My work ethic has come back full force. I’m committed to doing the best job I can because my efforts are praised and rewarded. It’s an added bonus to have my nights free so I can train for the half marathon, edit my novel and do a ton of improv.

When I got let go from my last job, I was relieved. My health was deteriorating from being completely miserable there. Like most people say, “being fired was the best thing to happen to me.” It really was.

I felt incompetent every day. I was ignored, shut out, put down and consistently degraded. It made me build the walls around me higher. I retreated into myself and licked my emotional wounds. It was bittersweet to leave in all honesty. I had grown to love (some of) the people I worked with, becoming friends with many during my two year stint.

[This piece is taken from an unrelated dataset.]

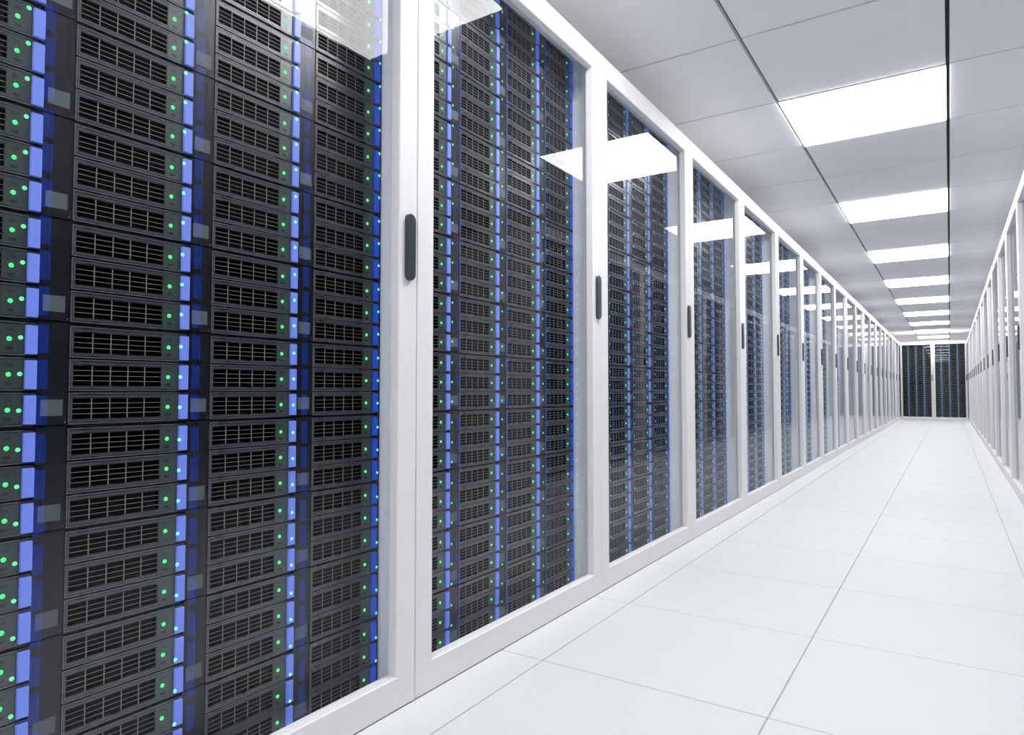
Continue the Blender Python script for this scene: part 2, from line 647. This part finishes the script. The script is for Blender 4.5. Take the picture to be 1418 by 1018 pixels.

Even now, three months after the fact, I find my gut constricting at the reminder of where I was a few months ago. I feel sick knowing the truth of the whole incident: I was unwanted. I was unneeded. I was not welcomed.

It’s a major blow to one’s self-confidence and worth. Every day that has passed since being let go, I gain a little bit back.

I learned an important lesson after I got let go. Your job does not have to be your identity. You get to choose who the world knows you as. I’m a writer and comedian. It’s the best identity I have because it’s the truest me. I wasn’t born to be anything but in my professional life.

On a side note, at my old job, my position got eliminated because “the restructuring of the department finds no need for your job.” Weird. Because there’s currently a posting for my job right now on Indeed. Fucking jackasses.